Sobald ich in der Küche allein am Werk war, sah das ganze komplett anders aus! Verbranntes Essen auf dem Herd, brodelndes Wasser, das überkochte. Auch der Feuermelder war häufig im Einsatz. Eine Reihe von Töpfen und Pfannen im Auge zu behalten , verlangte mir einiges ab. Erst wenn alles schon zu spät war, bemerkte ich, dass das Wasser überkochte. Es spritzte von allen Seiten.
Mit Ach und Krach konnte ich mit der rechten Hand den Topf vom Herd ziehen. Doch der Schock stand mir ins Gesicht geschrieben. Auch wenn mich die Lust auf Pfannkuchen packte, brannte bereits beim zweiten Durchgang der Teig an. Der Feueralarm läutete, und alle Bewohner durften erstmal das Gebäude verlassen.
In meinem Team der Ehrenamtlichen kommt es natürlich immer mal wieder zu einem Wechsel infolge eines stressigen Studiums, eines Umzugs oder sonstiger geänderter Lebensumstände.
Durch Corona ist es viel schwieriger geworden, an neue Leute zu kommen. Währenddessen kassiert das Wohnheim weiterhin für mein Zimmer eine hohe Summe, und die Mitarbeiter machen das für mich, was sie am besten können, nämlich NICHTS.
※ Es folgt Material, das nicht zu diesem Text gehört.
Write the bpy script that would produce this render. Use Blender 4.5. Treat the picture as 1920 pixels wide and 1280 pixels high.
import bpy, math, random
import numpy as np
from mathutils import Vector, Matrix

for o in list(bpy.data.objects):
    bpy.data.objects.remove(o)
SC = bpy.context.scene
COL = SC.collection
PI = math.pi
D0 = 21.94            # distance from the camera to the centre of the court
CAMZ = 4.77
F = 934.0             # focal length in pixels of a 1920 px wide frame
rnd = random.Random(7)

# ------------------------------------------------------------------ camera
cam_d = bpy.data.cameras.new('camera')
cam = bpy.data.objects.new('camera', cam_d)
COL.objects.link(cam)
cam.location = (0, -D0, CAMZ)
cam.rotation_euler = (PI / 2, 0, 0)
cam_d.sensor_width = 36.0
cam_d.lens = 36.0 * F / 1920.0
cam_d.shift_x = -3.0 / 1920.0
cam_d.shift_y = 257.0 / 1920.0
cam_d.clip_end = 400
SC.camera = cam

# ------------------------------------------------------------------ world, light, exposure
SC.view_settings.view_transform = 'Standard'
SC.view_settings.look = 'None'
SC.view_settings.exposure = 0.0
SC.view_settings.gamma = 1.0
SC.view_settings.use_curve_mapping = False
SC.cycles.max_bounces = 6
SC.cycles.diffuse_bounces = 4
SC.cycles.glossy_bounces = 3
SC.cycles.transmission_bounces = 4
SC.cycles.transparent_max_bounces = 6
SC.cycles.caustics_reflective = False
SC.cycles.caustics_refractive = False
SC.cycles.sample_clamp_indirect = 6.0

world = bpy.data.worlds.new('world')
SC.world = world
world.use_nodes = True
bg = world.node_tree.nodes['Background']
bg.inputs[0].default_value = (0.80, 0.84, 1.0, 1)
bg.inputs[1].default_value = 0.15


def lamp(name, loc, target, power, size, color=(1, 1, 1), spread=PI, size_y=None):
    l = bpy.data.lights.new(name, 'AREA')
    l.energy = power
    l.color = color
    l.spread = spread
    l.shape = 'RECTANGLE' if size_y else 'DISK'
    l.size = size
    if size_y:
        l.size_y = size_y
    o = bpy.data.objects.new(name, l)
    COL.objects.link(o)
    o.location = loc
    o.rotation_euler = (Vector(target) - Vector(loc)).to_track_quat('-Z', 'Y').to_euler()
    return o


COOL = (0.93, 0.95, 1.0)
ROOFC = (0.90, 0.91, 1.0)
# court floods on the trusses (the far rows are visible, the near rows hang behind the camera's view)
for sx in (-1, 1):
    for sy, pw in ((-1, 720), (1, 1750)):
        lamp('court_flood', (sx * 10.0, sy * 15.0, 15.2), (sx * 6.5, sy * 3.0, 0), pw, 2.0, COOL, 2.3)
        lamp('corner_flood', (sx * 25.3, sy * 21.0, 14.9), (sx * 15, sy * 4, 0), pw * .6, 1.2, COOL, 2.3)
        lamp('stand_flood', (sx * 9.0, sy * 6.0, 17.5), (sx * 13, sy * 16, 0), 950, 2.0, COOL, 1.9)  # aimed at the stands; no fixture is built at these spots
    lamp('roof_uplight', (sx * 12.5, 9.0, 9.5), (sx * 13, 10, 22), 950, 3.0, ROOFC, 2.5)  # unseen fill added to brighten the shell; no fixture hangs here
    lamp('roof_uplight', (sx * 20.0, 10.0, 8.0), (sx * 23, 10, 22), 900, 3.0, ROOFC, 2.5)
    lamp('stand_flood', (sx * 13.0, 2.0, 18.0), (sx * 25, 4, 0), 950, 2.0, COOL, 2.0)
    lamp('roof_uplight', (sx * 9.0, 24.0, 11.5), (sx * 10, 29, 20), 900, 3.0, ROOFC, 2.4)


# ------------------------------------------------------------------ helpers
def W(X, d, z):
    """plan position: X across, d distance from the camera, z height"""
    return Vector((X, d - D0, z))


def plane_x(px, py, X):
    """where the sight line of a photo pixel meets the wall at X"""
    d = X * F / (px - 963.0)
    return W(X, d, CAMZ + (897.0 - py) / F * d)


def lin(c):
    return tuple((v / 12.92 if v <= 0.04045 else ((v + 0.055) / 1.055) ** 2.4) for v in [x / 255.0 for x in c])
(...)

Seit 2016 wohne ich in dem Wohnheim. Durch die Ehrenamtlichen geht es mir zwar psychisch etwas besser als in der Zeit, als ich noch selbstverletzendes Verhalten (SVV) an den Tag gelegt habe. Dennoch bekomme ich hin und wieder das Heulen. Viele Leute wünschen sich, mal nichts zu tun zu haben, ich wünsche mir nichts sehnlicher als zu arbeiten, mich auszuleben und zwar nach meinen Vorstellungen. Meine Nerven liegen öfters blank, wenn Ehrenamtliche plötzlich ausfallen, weil sei krank sind, auf der Arbeit für Kollegen einspringen oder sich auf eine Prüfung im Studium vorbereiten müssen. Wenn zum Beispiel ein Termin zum gemeinsamen Kochen geplatzt ist, kann es auch passieren, dass nichts zum Essen für mich da ist.
Schließlich läuft die Beauftragung noch nicht über das persönliche Budget (dazu berichte ich in einem nächsten Blogeintrag mehr) und nicht jede/r freiwillige Helfer/in ist gleich engagiert. Es gehört auch ein Quäntchen Glück dazu, die richtigen Leute zu finden.
Jetzt im Jahr 2022 besteht das Team aus sieben Leuten. Unterstützung erhalte ich bei Alltags- und Freizeitgestaltung und im Bereich Management. Ich mache mit einer Ehrenamtlichen den Dienstplan für den ganzen Monat, bestelle meine Lebensmittel mit ihr in einem Supermarkt, erledige Behördenangelegenheiten mit ihr und erhalte Unterstützung bei der Wohnungssuche – also Hilfe im ganz normalen Wahnsinn des Alltags.
Vier Leute vom Team unterstützen mich im Haushalt (vor allem beim Kochen) und begleiten mich in der Freizeit.
Die letzten beiden sind aktiv beim Sport dabei, was Schwimmen und Wandern betrifft, sowie bei der Gestaltung meines Blogs.
Das alles so zu organisieren, war nicht einfach. Aber sehr wichtig für mich. Aufgeben kommt für mich nicht infrage. Ende 2021/Anfang 2022 bin ich auf der Suche nach einem neuen zu Hause. Das könnte ein inklusives Wohnprojekt oder eine stinknormalen WG sein. Am liebsten in einer Großstadt.
Sollte ich dieses Ziel bis Anfang 2023 nicht erreicht haben, werden mir die Gelder gestrichten – und ob ich will oder nicht, ginge es dann zurück nach Hause zu Mami und Dady. Mit 32 ist das alles andere als ne geile Sache! Das wäre für mich der absolute Super-GAU.
Mit viel Glück komme ich endlich aus dem Wohnheim raus – und parallel werde ich eine Schulung beginnen. Die mich hoffentlich auch beruflich voran bringt.